Clause 14 provides leaseholders with an alternative route for redress should they wish to take action directly, instead of by approaching an enforcement authority. It enables the leaseholder to apply directly to the appropriate tribunal for a recovery order that requires the landlord to repay the prohibited rent.

The clause mirrors the provisions in clause 11 in relation to enforcement authorities, enabling a leaseholder—or someone acting on their behalf—to apply to the tribunal for a recovery order if they have paid a prohibited rent and it has not been refunded. As in clause 11, the recovery order may apply to the landlord at the time the prohibited rent was paid, or to the current landlord. It may also apply to a person acting on the landlord’s behalf, where that person received the money. As I said, the provisions are fair, and are included in the Bill to ensure that the prohibited rent can be recovered effectively and repaid to the leaseholder. The person ordered to repay the rent has up to 28 days following the date of the recovery order to make the repayment. That ensures that the repayment is made promptly. Later in our discussion we will come to provisions in the Bill for the landlord to appeal if they consider it appropriate.

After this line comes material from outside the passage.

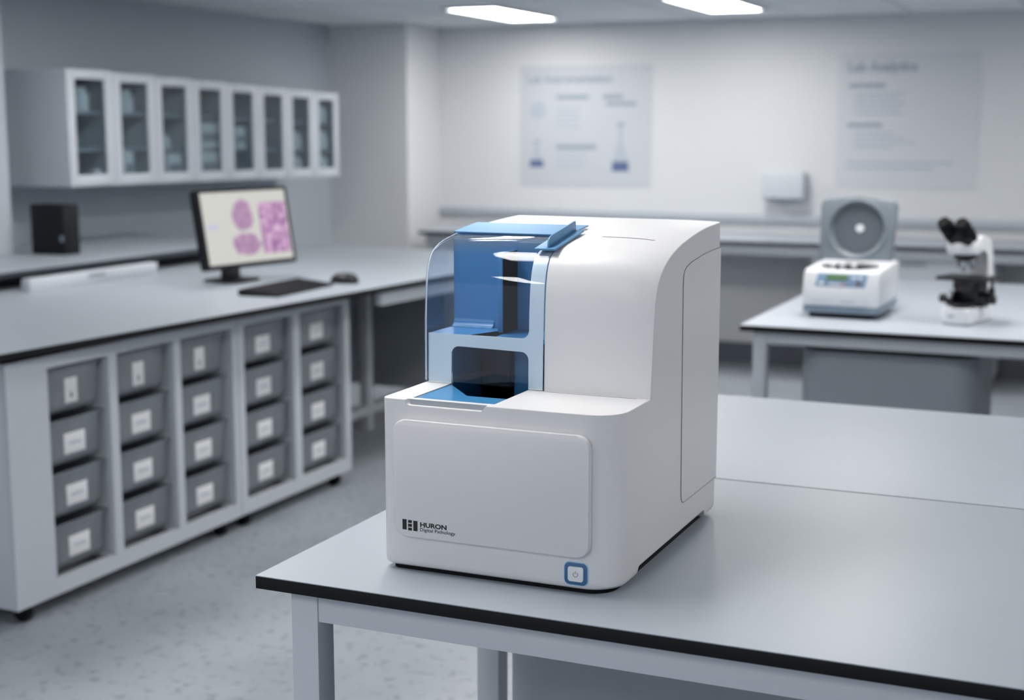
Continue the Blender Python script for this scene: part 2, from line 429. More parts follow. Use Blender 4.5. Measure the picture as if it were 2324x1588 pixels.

The clause also includes, as clause 11 did, provision that a single order may be made in respect of multiple wrongful payments. It prevents duplication by clarifying that the tribunal may not make an order if one has already been made successfully by an enforcement authority in respect of the same payment. The clause gives choice to leaseholders, which I am sure we are all in favour of, to seek their own resolution to any prohibited rents that have been paid. They can choose to apply to the appropriate tribunal without involving their local enforcement authority. I hope that we can all agree that that is a helpful provision to ensure that leaseholders can take their own action if desired.

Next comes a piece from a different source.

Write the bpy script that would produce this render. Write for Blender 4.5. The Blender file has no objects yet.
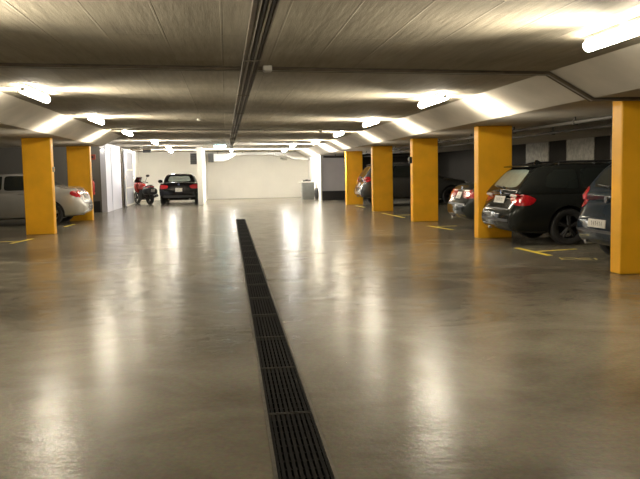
import bpy, bmesh, math, random
import numpy as np
from mathutils import Vector, Matrix
from mathutils.bvhtree import BVHTree

S = bpy.context.scene
COL = S.collection
random.seed(7)
PI = math.pi

# ------------------------------------------------------------------ camera
cam = bpy.data.cameras.new('camera')
cam.sensor_fit = 'HORIZONTAL'
cam.sensor_width = 36.0
cam.lens = 758.0 / 640.0 * 36.0
cam.clip_start = 0.05
cam.clip_end = 200
cam_o = bpy.data.objects.new('camera', cam)
COL.objects.link(cam_o)
YAW, PITCH, ROLL = 0.12118, 0.08864, 0.02
fw = Vector((math.sin(YAW) * math.cos(PITCH), math.cos(YAW) * math.cos(PITCH), -math.sin(PITCH)))
rt = Vector((math.cos(YAW), -math.sin(YAW), 0))
dn = fw.cross(rt)
r2 = rt * math.cos(ROLL) + dn * math.sin(ROLL)
d2 = dn * math.cos(ROLL) - rt * math.sin(ROLL)
mw = Matrix((r2, -d2, -fw)).transposed().to_4x4()
mw.translation = Vector((0, 0, 1.36))
cam_o.matrix_world = mw
S.camera = cam_o

# ------------------------------------------------------------------ world, exposure
w = bpy.data.worlds.new('world')
S.world = w
w.use_nodes = True
w.node_tree.nodes['Background'].inputs['Color'].default_value = (0.9, 0.85, 0.75, 1)
w.node_tree.nodes['Background'].inputs['Strength'].default_value = 0.0
S.view_settings.view_transform = 'Standard'
S.view_settings.look = 'None'
S.view_settings.gamma = 1.0
S.view_settings.use_curve_mapping = False
S.view_settings.exposure = 0.42
S.cycles.use_denoising = True
S.cycles.max_bounces = 8
S.cycles.diffuse_bounces = 5
S.cycles.glossy_bounces = 3
S.cycles.caustics_reflective = False
S.cycles.caustics_refractive = False

LAMP_COL = (1.0, 0.90, 0.72)       # the aisle tubes
LAMP_GLOW = 56.0
LAMP_SIDE = 62.0                   # watts of each side aperture of a luminaire
FAR_COL = (1.0, 0.965, 0.905)        # the tubes at the far end

# ------------------------------------------------------------------ materials
def nd(t, kind, **kw):
    n = t.nodes.new(kind)
    for k, v in kw.items():
        setattr(n, k, v)
    return n

def mat(name, col, rough=0.5, metal=0.0, var=0.12, scale=6.0, bump=0.0, coat=0.0, spec=0.5, emit=None, es=0.0, rvar=0.08):
    m = bpy.data.materials.new(name)
    m.use_nodes = True
    t = m.node_tree
    b = t.nodes['Principled BSDF']
    tc = nd(t, 'ShaderNodeTexCoord')
    n = nd(t, 'ShaderNodeTexNoise')
    n.inputs['Scale'].default_value = scale
    n.inputs['Detail'].default_value = 5
    t.links.new(tc.outputs['Object'], n.inputs['Vector'])
    r = nd(t, 'ShaderNodeValToRGB')
    r.color_ramp.elements[0].position = 0.3
    r.color_ramp.elements[1].position = 0.7
    r.color_ramp.elements[0].color = tuple(c * (1 - var) for c in col) + (1,)
    r.color_ramp.elements[1].color = tuple(min(1, c * (1 + var)) for c in col) + (1,)
    t.links.new(n.outputs['Fac'], r.inputs['Fac'])
    t.links.new(r.outputs['Color'], b.inputs['Base Color'])
    mr = nd(t, 'ShaderNodeMapRange')
    mr.inputs['To Min'].default_value = max(0.02, rough - rvar)
    mr.inputs['To Max'].default_value = min(1, rough + rvar)
    t.links.new(n.outputs['Fac'], mr.inputs['Value'])
    t.links.new(mr.outputs['Result'], b.inputs['Roughness'])
    b.inputs['Metallic'].default_value = metal
    b.inputs['Specular IOR Level'].default_value = spec
    b.inputs['Coat Weight'].default_value = coat
    b.inputs['Coat Roughness'].default_value = 0.06
    if bump:
        bp = nd(t, 'ShaderNodeBump')
        bp.inputs['Strength'].default_value = bump
        bp.inputs['Distance'].default_value = 0.01
        t.links.new(n.outputs['Fac'], bp.inputs['Height'])
        t.links.new(bp.outputs['Normal'], b.inputs['Normal'])
    if emit:
        b.inputs['Emission Color'].default_value = tuple(emit) + (1,)
        b.inputs['Emission Strength'].default_value = es
    return m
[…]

Clause 15 makes equivalent provision to that in clause 12 in relation to interest that may be ordered on top of an order to repay prohibited rent. Clause 15 applies where the recovery order is made by the appropriate tribunal rather than an enforcement authority. As in clause 12, the clause provides that interest is payable from the date of a payment until the date it is repaid. The interest rate is the normal rate that applies to court judgments: a simple interest rate of 8% per annum. To ensure that the amount of interest to be paid is not disproportionate, there is a cap on the amount of interest that a person may be required to pay. It must not exceed the amount of the wrongly paid rent that the tribunal orders to be repaid. As I said in relation to clause 11, which clause 15 mirrors, it is only fair that a leaseholder should not only be recompensed for the amount that they are out of pocket but recover interest on it.